Investors don’t believe the Fed
At last week’s meeting, the Fed decided to hit the pause button, skipping a hike for the first time since March 2022. However, it was more than clear that this was not the end of the tightening crusade, rather than a small break to evaluate incoming data and how prior increases may have affected the world’s largest economy. After all, the updated ‘dot plot’ pointed to 50bps worth of additional rate hikes later this year before the end credits roll.
Having said that though, market participants remained unconvinced that this could be the case, continuing to price in only one more quarter-point hike and a series of rate cuts through next year, despite Fed Chair Powell saying at the press conference that any rate cuts are “a couple of years out.”

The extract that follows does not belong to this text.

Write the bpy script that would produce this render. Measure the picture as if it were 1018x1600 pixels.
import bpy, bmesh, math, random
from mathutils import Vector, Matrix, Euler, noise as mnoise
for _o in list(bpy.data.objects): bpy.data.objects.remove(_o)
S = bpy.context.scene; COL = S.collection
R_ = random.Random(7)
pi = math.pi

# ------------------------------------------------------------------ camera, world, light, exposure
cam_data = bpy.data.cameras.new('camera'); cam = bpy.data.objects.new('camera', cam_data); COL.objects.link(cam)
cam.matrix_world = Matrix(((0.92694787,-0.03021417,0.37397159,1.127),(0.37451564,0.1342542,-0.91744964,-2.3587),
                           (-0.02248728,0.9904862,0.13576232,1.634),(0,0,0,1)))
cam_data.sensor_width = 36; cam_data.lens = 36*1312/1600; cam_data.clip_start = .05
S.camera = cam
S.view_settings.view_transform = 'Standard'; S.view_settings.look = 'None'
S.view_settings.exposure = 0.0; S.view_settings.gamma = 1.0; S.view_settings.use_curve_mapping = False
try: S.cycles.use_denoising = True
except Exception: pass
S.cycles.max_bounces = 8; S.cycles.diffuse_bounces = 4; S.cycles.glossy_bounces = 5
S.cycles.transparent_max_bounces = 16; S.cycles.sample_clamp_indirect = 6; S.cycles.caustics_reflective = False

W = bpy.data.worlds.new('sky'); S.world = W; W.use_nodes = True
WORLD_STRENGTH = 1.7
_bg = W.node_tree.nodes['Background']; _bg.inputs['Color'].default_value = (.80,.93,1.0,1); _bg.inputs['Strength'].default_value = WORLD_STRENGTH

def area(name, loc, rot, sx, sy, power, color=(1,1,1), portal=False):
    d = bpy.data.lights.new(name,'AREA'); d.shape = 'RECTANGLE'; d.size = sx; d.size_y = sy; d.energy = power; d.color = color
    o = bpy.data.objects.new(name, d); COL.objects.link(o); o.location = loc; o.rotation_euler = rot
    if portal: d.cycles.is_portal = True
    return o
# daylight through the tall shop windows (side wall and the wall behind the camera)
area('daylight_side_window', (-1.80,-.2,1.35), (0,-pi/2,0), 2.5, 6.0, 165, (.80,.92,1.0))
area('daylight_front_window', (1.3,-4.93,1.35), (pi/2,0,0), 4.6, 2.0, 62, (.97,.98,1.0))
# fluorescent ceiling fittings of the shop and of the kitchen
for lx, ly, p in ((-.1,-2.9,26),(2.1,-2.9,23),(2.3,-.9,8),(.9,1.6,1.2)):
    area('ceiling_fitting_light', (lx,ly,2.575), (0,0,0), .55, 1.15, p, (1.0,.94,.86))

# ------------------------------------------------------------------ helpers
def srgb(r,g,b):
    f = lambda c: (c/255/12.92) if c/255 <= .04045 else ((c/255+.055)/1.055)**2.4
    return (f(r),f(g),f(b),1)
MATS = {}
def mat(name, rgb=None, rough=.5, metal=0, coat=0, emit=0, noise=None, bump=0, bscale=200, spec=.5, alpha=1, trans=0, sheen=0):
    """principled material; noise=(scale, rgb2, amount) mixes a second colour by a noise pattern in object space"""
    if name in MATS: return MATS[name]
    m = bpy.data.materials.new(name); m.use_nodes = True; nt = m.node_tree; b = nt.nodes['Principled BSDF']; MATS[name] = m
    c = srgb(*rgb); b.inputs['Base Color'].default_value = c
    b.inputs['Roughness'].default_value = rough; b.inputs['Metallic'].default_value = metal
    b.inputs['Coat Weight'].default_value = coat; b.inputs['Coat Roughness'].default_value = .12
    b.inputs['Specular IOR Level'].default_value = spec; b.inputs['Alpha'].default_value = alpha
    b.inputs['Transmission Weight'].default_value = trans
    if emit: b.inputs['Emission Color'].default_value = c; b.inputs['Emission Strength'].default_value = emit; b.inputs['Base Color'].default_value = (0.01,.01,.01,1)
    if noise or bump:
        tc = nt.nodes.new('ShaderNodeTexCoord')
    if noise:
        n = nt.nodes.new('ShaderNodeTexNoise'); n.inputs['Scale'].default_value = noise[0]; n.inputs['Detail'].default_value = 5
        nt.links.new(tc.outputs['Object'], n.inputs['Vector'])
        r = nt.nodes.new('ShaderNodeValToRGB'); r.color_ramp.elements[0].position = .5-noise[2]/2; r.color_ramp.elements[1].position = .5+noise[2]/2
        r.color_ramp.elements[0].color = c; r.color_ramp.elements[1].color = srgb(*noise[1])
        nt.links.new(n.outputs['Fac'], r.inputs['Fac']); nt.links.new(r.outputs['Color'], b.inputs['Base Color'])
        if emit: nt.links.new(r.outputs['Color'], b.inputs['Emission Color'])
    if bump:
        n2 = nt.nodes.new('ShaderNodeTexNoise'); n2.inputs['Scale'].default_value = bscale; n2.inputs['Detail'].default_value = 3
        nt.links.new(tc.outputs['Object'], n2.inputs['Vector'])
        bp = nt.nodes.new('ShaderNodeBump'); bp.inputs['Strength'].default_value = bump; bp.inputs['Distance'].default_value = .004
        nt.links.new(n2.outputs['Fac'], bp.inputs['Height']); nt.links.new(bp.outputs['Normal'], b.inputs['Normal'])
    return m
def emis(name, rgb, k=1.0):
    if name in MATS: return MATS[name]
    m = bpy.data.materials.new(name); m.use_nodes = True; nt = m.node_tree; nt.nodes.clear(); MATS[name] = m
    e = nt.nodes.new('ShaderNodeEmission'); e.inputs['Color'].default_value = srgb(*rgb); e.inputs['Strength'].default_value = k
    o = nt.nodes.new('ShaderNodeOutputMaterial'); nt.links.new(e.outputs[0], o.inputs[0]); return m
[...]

Powell gets a second chance to pass the message
This week, Chair Powell will have another opportunity to convince the financial community about the Committee’s intentions, on Wednesday and Thursday, when he is testifying before Congress. With the PMIs suggesting easing price pressures, the CPI slowing faster than expected, and wage growth softening as well, it may be hard for the Fed Chief to find convincing arguments regarding the need for two additional rate hikes. After all, the full effect of the prior increases is not fully felt by the economy yet.
A relatively reasonable argument may be that, despite also sliding notably, inflation expectations suggest that in a year’s time, inflation will still be above the Fed’s 2% target. The University of Michigan is calculating a 3.3% y/y rate for next June, while the New York Fed model is pointing to a higher 3.76% rate. So, taking these rates as a given, it may be unwise for the Fed to start cutting rates massively next year.

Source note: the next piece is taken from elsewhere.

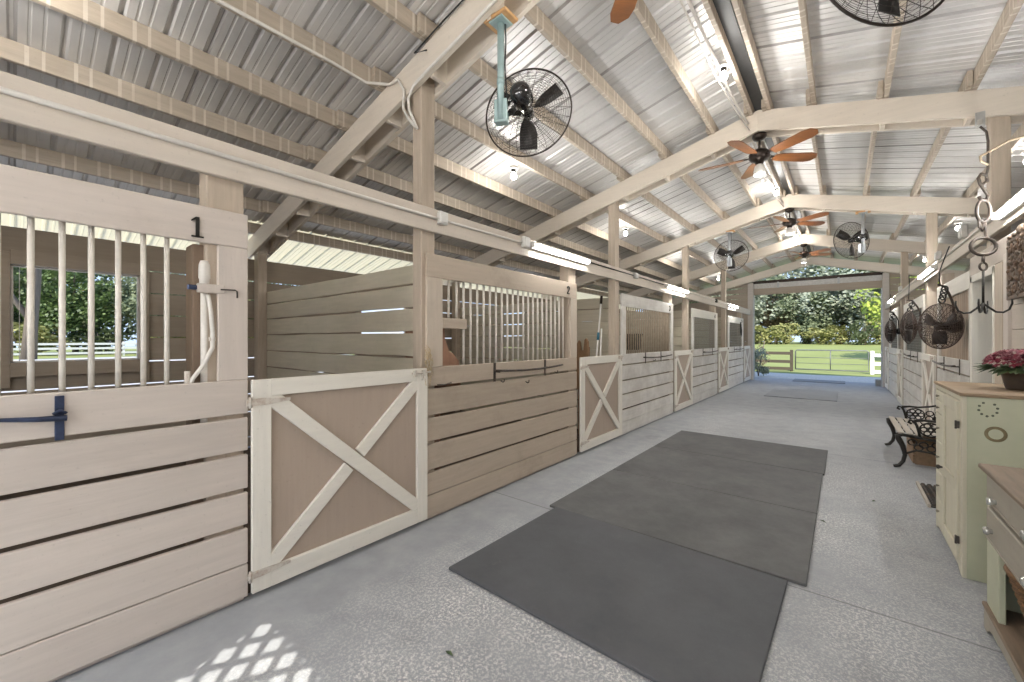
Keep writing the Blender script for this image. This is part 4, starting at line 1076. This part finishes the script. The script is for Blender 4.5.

Dollar could gain, but bullish reversal still premature
So, if Powell highlights the need for higher-for-longer rates because there is still a long way to go before the job is done, the dollar could gain and equities could correct lower. Nevertheless, with inflation expectations not being an accurate forecasting tool, but rather a comparison tool and a moving untouchable target, calling for a bullish trend in the dollar would still be premature.
Incoming data pointing to further cooling of price pressures could translate into further declines in inflation expectations and perhaps allow market participants to maintain their rate-cut bets for early next year. Currently, conditional upon a July or September hike, they even see more than 50bps worth of reductions by next May.
With the BoE expected to deliver 140bps worth of additional rate hikes, Fed cut bets are likely to keep pound/dollar in an uptrend for a while longer, especially if UK policymakers adopt a more aggressive stance when they meet on Thursday.
Pound/dollar uptrend may be destined to continue
Just last Thursday, Cable emerged above the 1.2670 barrier, which offered resistance on May 10 this year and back on May 27, 2022, confirming a higher high on the daily chart and signaling the continuation of the prevailing medium-term uptrend.
The pair is currently in a sliding mode, but even if it continues for a while longer due to Powell appearing in his hawkish suit, the bulls could recharge from above the key 1.2340 zone and push the pair up again. A potential catalyst for the rebound may be a hawkish BoE on Thursday. The rebound could take the price back above 1.2670 and perhaps aim for the 1.2975 zone, which acted as key support between March and April 2022.
Now, if pound/dollar falls below 1.2340, it will enter its flat zone and thus, the outlook may be considered neutral. For the picture to turn bearish, a break below 1.1795 may be required. Such a dip could initially target the 1.1650 level, the break of which could see scope for declines towards the low of November 9 at 1.1335.